## Dataset content:
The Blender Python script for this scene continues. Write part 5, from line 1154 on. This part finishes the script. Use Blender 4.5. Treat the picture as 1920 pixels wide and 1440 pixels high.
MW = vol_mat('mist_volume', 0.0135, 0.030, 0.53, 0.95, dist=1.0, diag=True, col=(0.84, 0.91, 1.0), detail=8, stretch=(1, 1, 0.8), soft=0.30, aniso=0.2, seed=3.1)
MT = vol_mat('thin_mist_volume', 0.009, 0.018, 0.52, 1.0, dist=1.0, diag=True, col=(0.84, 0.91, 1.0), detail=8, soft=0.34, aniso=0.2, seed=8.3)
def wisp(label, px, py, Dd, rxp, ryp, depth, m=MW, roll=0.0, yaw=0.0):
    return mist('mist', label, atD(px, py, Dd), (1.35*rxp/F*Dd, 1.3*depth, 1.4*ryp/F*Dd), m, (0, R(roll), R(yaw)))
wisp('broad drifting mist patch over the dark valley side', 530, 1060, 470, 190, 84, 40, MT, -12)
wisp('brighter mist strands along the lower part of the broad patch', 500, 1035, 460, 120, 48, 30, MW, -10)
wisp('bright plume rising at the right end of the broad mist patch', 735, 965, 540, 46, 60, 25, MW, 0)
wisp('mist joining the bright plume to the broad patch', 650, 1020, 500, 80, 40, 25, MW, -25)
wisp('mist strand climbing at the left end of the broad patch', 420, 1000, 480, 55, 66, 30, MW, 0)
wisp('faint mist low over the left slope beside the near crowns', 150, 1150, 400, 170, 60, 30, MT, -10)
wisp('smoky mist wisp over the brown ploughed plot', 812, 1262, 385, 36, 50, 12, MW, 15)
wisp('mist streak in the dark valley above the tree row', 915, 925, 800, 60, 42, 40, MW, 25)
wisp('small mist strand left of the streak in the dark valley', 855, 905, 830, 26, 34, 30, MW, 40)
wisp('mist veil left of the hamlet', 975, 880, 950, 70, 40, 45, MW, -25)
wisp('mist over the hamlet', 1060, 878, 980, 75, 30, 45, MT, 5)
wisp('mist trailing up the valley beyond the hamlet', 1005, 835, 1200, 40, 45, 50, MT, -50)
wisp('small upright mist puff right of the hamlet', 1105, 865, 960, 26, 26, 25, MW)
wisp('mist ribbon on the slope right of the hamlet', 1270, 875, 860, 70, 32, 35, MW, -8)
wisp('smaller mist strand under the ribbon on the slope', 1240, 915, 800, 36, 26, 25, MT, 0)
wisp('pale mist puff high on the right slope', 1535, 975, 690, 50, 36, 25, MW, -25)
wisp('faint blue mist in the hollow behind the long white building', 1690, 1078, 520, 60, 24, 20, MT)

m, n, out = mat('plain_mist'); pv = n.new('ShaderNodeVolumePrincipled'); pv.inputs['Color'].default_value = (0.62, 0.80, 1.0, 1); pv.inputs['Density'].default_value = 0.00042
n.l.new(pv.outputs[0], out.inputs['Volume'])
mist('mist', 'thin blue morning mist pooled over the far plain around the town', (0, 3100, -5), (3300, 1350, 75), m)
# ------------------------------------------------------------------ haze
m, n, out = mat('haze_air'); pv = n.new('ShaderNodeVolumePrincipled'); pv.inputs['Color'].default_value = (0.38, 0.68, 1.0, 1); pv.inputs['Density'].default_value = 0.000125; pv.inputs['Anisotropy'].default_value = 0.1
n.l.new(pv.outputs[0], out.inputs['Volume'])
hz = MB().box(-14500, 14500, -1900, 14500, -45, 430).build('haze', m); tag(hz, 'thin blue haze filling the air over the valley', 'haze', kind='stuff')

## Required work:
Write the listing out again, exactly as it reads.

## Answer to this problem:
The Blender Python script for this scene continues. Write part 5, from line 1154 on. This part finishes the script. Use Blender 4.5. Treat the picture as 1920 pixels wide and 1440 pixels high.
MW = vol_mat('mist_volume', 0.0135, 0.030, 0.53, 0.95, dist=1.0, diag=True, col=(0.84, 0.91, 1.0), detail=8, stretch=(1, 1, 0.8), soft=0.30, aniso=0.2, seed=3.1)
MT = vol_mat('thin_mist_volume', 0.009, 0.018, 0.52, 1.0, dist=1.0, diag=True, col=(0.84, 0.91, 1.0), detail=8, soft=0.34, aniso=0.2, seed=8.3)
def wisp(label, px, py, Dd, rxp, ryp, depth, m=MW, roll=0.0, yaw=0.0):
    return mist('mist', label, atD(px, py, Dd), (1.35*rxp/F*Dd, 1.3*depth, 1.4*ryp/F*Dd), m, (0, R(roll), R(yaw)))
wisp('broad drifting mist patch over the dark valley side', 530, 1060, 470, 190, 84, 40, MT, -12)
wisp('brighter mist strands along the lower part of the broad patch', 500, 1035, 460, 120, 48, 30, MW, -10)
wisp('bright plume rising at the right end of the broad mist patch', 735, 965, 540, 46, 60, 25, MW, 0)
wisp('mist joining the bright plume to the broad patch', 650, 1020, 500, 80, 40, 25, MW, -25)
wisp('mist strand climbing at the left end of the broad patch', 420, 1000, 480, 55, 66, 30, MW, 0)
wisp('faint mist low over the left slope beside the near crowns', 150, 1150, 400, 170, 60, 30, MT, -10)
wisp('smoky mist wisp over the brown ploughed plot', 812, 1262, 385, 36, 50, 12, MW, 15)
wisp('mist streak in the dark valley above the tree row', 915, 925, 800, 60, 42, 40, MW, 25)
wisp('small mist strand left of the streak in the dark valley', 855, 905, 830, 26, 34, 30, MW, 40)
wisp('mist veil left of the hamlet', 975, 880, 950, 70, 40, 45, MW, -25)
wisp('mist over the hamlet', 1060, 878, 980, 75, 30, 45, MT, 5)
wisp('mist trailing up the valley beyond the hamlet', 1005, 835, 1200, 40, 45, 50, MT, -50)
wisp('small upright mist puff right of the hamlet', 1105, 865, 960, 26, 26, 25, MW)
wisp('mist ribbon on the slope right of the hamlet', 1270, 875, 860, 70, 32, 35, MW, -8)
wisp('smaller mist strand under the ribbon on the slope', 1240, 915, 800, 36, 26, 25, MT, 0)
wisp('pale mist puff high on the right slope', 1535, 975, 690, 50, 36, 25, MW, -25)
wisp('faint blue mist in the hollow behind the long white building', 1690, 1078, 520, 60, 24, 20, MT)

m, n, out = mat('plain_mist'); pv = n.new('ShaderNodeVolumePrincipled'); pv.inputs['Color'].default_value = (0.62, 0.80, 1.0, 1); pv.inputs['Density'].default_value = 0.00042
n.l.new(pv.outputs[0], out.inputs['Volume'])
mist('mist', 'thin blue morning mist pooled over the far plain around the town', (0, 3100, -5), (3300, 1350, 75), m)
# ------------------------------------------------------------------ haze
m, n, out = mat('haze_air'); pv = n.new('ShaderNodeVolumePrincipled'); pv.inputs['Color'].default_value = (0.38, 0.68, 1.0, 1); pv.inputs['Density'].default_value = 0.000125; pv.inputs['Anisotropy'].default_value = 0.1
n.l.new(pv.outputs[0], out.inputs['Volume'])
hz = MB().box(-14500, 14500, -1900, 14500, -45, 430).build('haze', m); tag(hz, 'thin blue haze filling the air over the valley', 'haze', kind='stuff')